Recorremos alguna senda por trazados difíciles pero construida con tales medios que me causa envidia malsana al recordar nuestra Senda de los Pescadores. Son estructuras caras, pero preparadas para durar en el tiempo y sobrevivir a las peores condiciones de erosión y desgaste. Los Neozelandeses son amantes de la naturaleza y además estimulan este tipo de turismo. Invierten en ello y obtienen sus frutos. Así son reconocidos en el mundo entero. Algún día veremos algo así para recorrer ese precioso y valioso bosque de galería castellano que llamamos la Senda de los Pescadores.
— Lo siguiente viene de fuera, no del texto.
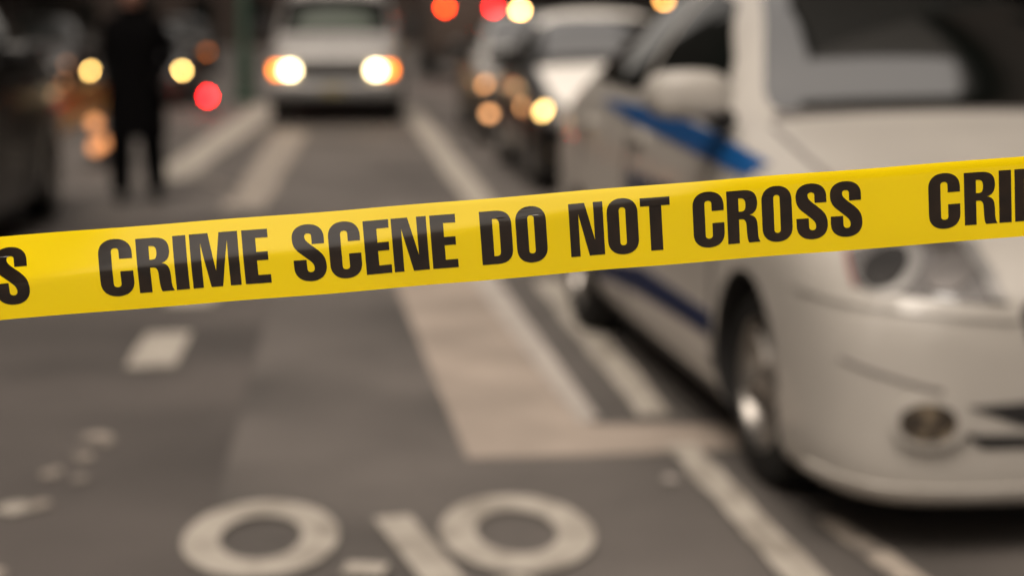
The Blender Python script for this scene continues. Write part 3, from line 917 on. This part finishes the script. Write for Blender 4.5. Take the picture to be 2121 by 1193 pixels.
# the van driving up the lane with its lights on
def make_van():
    p = S(-.19, 24.6)
    t = thing('van', 'white van with both headlights and amber turn lights lit driving up the lane', 'van', (p.x, p.y, 0), SA * .6)
    VP = mat('van_paint', (0.32, 0.305, 0.295), 0.4, coat=0.6, noise=0.08, nscale=2)
    st = [(.0, .86, .46, .78, .80, .98, 1.00), (.04, .93, .42, .80, .85, 1.05, 1.07), (.35, .99, .40, .90, .88, 1.12, 1.15), (.75, 1.0, .38, 1.05, .90, 1.22, 1.25), (.95, 1.0, .38, 1.10, .90, 1.32, 1.36), (1.35, 1.0, .38, 1.15, .85, 1.82, 1.87),
          (1.65, 1.0, .38, 1.20, .82, 2.02, 2.08), (2.6, 1.0, .38, 1.22, .82, 2.05, 2.11), (4.8, 1.0, .40, 1.22, .82, 2.05, 2.10), (5.35, .98, .42, 1.22, .81, 2.02, 2.06), (5.42, .94, .46, 1.2, .78, 1.95, 1.98)]
    cut = []
    for y in (.85, 4.35):
        for sg in (-1, 1):
            c = MB().lathe([(.72, .001), (.72, .40), (1.3, .40), (1.3, .001)], 40, c=(0, y, .38))
            if sg < 0:
                for v in c.bm.verts:
                    v.co.x *= -1
            cut.append(c.build('cutter', PLASTIC))
    me = subdivided(MB().loft(body_rings(st)), 'body', [VP], 2, cut)
    bm0 = bmesh.new()
    bm0.from_mesh(me)
    bvh = BVHTree.FromBMesh(bm0)
    bm0.free()
    link('body', me, t)
    FR = dirs('front')
    ws = patch(bvh, 'windscreen', [(-.84, 1.33), (-.76, 1.84), (-.4, 1.90), (0, 1.91), (.4, 1.90), (.76, 1.84), (.84, 1.33), (0, 1.345)], FR, mat('matt_black', (0.004, 0.004, 0.004), 0.85, spec=0.05, noise=0.2), t, off=.008, rounded=.06)
    patch(bvh, 'pane', [(-.62, 1.39), (-.56, 1.60), (-.3, 1.68), (0, 1.70), (.3, 1.68), (.56, 1.60), (.62, 1.39), (0, 1.40)], FR, mat('van_glass', (0.055, 0.07, 0.055), 0.12, spec=0.35, noise=0.2, nscale=2), ws, off=.013, rounded=.08)
    patch(bvh, 'grille', [(-.51, .66), (-.51, .91), (.51, .91), (.51, .66)], FR, PLASTIC, t, off=.02, rounded=.03)
    patch(bvh, 'lower_grille', [(-.62, .50), (-.62, .56), (.62, .56), (.62, .50)], FR, PLASTIC, t, off=.012)
    for sd_ in (-1, 1):
        h = patch(bvh, 'headlight', ell(sd_ * .635, .80, .092, .075), FR, HEAD_HOT, t, off=.035, res=.05)
        patch(bvh, 'turn_signal', [(sd_ * .76, .73), (sd_ * .76, .87), (sd_ * .87, .86), (sd_ * .87, .74)], FR, AMBER_ON, h, off=.03, res=.05)
        SD = dirs('side', sd_)
        patch(bvh, 'side_window', [(1.30, 1.30), (1.62, 1.80), (2.35, 1.84), (2.35, 1.32)], SD, GLASS, t, off=.008, rounded=.05)
        patch(bvh, 'side_panel_window', [(2.6, 1.34), (2.6, 1.84), (4.9, 1.84), (4.9, 1.34)], SD, GLASS, t, off=.008, rounded=.05)
        patch(bvh, 'door_gap', [(2.46, .45), (2.46, 1.9), (2.485, 1.9), (2.485, .45)], SD, PLASTIC, t, off=.009)
        mb = MB()
        mb.box((sd_ * 1.16, 1.30, 1.42), (.20, .10, .34), bev=.03)
        mb.tube([(sd_ * .93, 1.32, 1.36), (sd_ * 1.1, 1.30, 1.36)], .02, 8)
        mb.build('side_mirror', PLASTIC, t)
        patch(bvh, 'tail_light', [(sd_ * .80, .95), (sd_ * .80, 1.3), (sd_ * .92, 1.3), (sd_ * .92, .95)], dirs('rear'), REDLENS, t, off=.01)
    q = MB()
    q.loft([[Vector((x, -.06 - .10 * (1 - (x / 1.0) ** 4) + dy, z)) for dy, z in ((.0, .40), (-.03, .44), (-.03, .60), (.0, .64), (.12, .64), (.12, .40))] for x in [-.98, -.93, -.8, -.4, 0, .4, .8, .93, .98]])
    q.build('bumper', mat('van_bumper', (0.20, 0.195, 0.192), 0.4, metal=0.3, noise=0.1, nscale=5), t)
    MB().box((0, -.20, .52), (.31, .012, .155), bev=.004).build('license_plate', mat('plate', (0.20, 0.17, 0.10), 0.5, noise=0.1, nscale=20), t)
    MB().box((0, 2.7, .32), (1.72, 5.0, .24), bev=.03).build('underbody', PLASTIC, t, ang=30)
    add_wheels(t, .97, (.85, 4.35), .365, .24)
    return t
VAN = make_van()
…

No merece la pena seguir haciendo arreglos que duren una temporada.

La carretera va recorriendo estas montañas buscando siempre el paso más fácil, junto a la línea de ferrocarril, que se abrió en 1920, para comunicar la parte este y oeste de la isla. Vemos algún puente para el paso del tren de auténtico susto, sobre postes de madera en medio de corrientes impetuosas que parece que estamos en los albores ferroviarios del siglo XIX. Quedan aún en uso como testimonio de lo duro que fue construir este paso, sustituyendo a los coches de caballos que hacían el recorrido incluso en pleno invierno. Todavía hemos visto el último de ellos en un pequeño museo.

Cuando se viaja se tiene la sensación de que los días son infinitamente largos por la cantidad de paisajes, pueblos, personas y vivencias que van pasando a lo largo del día. Al caer la tarde se ve la mañana como algo muy lejano en el tiempo y en el espacio, como si hubiera ocurrido hace ya mucho tiempo. Tal es la riqueza del viaje. Todo lo contrario de la monotonía de los días normales. Pero siempre buscamos un ritual cada tarde, tras asentarnos en un camping: abrir una cerveza, respirar hondo y mirar con asombro estos paisajes que la naturaleza del otro lado del mundo nos ofrece. También esperamos alguna noche sin nubes para contemplar la maravilla del cielo nocturno del hemisferio austral, la Cruz del Sur.